The US also attributes great value to Turkish cooperation in light of its experiences in Afghanistan and Iraq. As Turkey's political weight increases, as has been the case in recent years, Turkey's ability to use it as leverage over the PKK increases as well. Thus Turkey's Western allies are evermore inclined to buy Turkey's arguments, which are accompanied by a series of reforms on the domestic front toward the Kurds.
What is also important is the attitude of the Iraqi Kurds. After establishing their position in northern Iraq, they began viewing the PKK as an irritant for the consolidation of their power there. The presence of PKK camps in northern Iraq turns this region into a target for Turkey. But Turkey's goodwill is necessary for the economic and political viability of the regional authority.

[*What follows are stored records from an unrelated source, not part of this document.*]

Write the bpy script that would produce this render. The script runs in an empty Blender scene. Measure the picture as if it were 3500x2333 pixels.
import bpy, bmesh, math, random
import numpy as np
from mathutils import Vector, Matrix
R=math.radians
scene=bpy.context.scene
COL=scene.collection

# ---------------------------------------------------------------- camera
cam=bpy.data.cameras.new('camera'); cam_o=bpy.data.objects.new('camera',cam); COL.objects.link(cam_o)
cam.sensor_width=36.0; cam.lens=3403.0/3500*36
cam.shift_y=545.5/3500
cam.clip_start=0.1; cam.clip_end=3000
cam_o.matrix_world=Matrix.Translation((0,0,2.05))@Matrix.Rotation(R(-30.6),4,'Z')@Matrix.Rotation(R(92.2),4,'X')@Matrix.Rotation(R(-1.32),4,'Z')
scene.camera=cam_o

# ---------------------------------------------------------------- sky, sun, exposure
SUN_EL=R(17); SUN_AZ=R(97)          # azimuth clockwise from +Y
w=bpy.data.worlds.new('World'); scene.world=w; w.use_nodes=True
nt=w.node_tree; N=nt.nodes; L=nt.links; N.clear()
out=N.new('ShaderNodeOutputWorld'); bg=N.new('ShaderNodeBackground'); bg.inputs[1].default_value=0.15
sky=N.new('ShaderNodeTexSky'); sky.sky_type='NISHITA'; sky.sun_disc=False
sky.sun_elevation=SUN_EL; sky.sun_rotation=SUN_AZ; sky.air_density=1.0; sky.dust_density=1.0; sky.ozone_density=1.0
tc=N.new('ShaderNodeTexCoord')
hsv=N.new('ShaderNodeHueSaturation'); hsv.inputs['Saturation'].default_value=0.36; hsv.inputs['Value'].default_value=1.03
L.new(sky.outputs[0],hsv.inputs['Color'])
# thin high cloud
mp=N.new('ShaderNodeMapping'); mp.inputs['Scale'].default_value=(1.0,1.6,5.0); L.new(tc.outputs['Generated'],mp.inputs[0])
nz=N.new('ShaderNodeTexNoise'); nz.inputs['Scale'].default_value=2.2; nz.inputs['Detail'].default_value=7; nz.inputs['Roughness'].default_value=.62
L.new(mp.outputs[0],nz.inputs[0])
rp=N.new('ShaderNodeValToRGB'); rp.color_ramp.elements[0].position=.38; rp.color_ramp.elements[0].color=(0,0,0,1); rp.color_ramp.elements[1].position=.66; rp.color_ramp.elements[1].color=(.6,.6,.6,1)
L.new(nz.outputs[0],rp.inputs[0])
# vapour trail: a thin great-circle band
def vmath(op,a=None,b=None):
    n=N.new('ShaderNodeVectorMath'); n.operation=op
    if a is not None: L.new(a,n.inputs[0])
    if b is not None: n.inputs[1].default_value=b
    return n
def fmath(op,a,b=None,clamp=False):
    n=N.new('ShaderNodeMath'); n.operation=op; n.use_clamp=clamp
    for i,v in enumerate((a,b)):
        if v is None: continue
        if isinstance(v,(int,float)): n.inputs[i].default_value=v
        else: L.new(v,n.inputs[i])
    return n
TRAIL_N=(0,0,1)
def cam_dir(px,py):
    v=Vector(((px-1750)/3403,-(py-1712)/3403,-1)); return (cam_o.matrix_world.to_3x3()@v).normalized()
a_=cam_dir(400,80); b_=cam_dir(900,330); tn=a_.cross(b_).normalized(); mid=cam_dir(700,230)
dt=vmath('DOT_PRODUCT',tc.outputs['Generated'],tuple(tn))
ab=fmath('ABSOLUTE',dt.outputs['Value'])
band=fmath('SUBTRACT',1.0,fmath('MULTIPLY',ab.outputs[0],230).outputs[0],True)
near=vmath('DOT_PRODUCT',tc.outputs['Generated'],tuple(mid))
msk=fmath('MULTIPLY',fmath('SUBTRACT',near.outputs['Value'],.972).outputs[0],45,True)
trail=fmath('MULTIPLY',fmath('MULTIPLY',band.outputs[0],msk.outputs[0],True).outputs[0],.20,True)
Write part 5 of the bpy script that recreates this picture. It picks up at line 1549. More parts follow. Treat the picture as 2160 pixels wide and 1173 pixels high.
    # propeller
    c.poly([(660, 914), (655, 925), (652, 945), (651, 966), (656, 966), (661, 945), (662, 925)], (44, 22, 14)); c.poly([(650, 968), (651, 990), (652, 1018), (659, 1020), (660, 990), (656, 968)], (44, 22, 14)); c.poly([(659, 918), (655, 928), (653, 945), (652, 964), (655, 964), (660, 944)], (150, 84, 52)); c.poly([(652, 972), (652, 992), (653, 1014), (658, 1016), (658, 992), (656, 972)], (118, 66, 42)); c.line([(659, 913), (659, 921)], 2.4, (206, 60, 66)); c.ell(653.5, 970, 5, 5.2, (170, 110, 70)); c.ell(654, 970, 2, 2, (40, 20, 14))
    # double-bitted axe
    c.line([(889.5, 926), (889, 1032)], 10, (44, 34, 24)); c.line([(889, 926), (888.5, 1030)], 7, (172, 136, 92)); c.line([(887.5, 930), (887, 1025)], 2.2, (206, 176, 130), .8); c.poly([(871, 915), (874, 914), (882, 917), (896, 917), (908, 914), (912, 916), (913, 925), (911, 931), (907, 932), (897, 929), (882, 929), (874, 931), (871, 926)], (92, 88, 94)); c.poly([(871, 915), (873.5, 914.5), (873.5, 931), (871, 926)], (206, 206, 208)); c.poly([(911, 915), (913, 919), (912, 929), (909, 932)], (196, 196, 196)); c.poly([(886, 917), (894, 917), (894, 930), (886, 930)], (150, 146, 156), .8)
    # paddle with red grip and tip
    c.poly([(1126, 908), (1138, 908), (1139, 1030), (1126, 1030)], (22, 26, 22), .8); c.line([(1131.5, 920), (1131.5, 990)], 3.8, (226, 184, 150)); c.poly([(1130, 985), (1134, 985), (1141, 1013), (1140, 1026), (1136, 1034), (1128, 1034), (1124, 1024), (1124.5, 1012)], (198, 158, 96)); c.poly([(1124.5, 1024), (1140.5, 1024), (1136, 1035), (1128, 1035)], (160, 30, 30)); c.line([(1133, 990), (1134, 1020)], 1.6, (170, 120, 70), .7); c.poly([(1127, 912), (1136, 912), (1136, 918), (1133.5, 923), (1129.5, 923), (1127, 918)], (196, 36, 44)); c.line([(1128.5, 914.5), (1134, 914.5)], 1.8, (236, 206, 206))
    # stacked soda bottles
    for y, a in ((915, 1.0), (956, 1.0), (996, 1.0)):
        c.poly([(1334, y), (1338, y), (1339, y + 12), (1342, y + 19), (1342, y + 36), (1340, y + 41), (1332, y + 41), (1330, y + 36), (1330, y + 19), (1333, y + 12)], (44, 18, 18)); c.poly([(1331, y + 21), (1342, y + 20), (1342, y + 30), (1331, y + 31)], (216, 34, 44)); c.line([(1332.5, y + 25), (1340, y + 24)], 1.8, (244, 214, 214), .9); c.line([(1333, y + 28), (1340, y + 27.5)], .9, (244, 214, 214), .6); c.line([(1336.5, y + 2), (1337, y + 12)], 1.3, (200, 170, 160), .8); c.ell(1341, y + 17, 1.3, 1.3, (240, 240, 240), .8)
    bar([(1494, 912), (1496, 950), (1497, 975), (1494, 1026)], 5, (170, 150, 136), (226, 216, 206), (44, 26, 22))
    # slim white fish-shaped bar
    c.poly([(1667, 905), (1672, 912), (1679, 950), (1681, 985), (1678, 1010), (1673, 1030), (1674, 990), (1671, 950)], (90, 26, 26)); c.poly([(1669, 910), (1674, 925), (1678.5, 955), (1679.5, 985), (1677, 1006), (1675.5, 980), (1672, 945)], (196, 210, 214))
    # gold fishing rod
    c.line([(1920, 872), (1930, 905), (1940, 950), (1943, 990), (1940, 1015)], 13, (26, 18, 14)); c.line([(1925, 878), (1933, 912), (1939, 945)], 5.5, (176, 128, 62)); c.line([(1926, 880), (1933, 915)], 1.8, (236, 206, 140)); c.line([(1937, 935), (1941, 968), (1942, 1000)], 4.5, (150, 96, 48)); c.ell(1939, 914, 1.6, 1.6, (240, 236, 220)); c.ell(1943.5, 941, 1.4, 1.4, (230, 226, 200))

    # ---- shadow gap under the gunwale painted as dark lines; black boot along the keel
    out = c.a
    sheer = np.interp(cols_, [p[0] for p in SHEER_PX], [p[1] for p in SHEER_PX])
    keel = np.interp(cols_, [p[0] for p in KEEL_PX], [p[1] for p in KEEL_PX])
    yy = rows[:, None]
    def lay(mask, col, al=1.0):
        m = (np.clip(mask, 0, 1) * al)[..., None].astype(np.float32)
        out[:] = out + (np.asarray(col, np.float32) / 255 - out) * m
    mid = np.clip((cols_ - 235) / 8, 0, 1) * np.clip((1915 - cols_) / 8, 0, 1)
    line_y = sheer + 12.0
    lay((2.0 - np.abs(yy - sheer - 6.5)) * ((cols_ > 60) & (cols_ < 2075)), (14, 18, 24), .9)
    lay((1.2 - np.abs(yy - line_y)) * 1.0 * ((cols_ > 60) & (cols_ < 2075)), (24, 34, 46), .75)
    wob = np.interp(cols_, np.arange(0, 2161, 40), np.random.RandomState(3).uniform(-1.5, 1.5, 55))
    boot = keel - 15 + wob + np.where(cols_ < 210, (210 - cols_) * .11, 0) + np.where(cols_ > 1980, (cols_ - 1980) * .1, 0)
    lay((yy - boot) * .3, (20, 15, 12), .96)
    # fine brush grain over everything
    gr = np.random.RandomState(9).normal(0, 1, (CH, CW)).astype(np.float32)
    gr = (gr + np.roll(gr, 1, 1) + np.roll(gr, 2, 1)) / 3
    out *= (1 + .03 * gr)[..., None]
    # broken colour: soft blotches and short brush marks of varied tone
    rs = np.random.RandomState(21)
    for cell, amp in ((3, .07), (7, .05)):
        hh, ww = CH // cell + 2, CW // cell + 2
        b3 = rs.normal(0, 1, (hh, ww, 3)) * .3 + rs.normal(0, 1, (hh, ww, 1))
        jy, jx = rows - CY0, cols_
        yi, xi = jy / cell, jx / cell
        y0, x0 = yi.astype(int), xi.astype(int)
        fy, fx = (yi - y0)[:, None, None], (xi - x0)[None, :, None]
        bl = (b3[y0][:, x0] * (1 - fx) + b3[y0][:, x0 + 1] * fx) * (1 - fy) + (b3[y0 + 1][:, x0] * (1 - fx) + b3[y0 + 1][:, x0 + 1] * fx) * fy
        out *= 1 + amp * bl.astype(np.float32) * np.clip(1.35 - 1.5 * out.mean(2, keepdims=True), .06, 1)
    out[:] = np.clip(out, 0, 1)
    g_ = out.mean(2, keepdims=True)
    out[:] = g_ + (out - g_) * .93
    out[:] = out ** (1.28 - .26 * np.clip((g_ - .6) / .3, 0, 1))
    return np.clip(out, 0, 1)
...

The Kurds in Iraq also see the PKK as a source of tension for their working relationship with the US, without which they cannot survive in the region.
Take all these together, and it becomes clear that the use of violence is neither justifiable nor sustainable. These are thus the best days to find a solution. President Abdullah Gül, in coordination with some state institutions, is taking bold steps. They should be reciprocated before it becomes too late, as some have already moved to weaken President Gül's political power and legitimacy by opening up a legal way for his trial.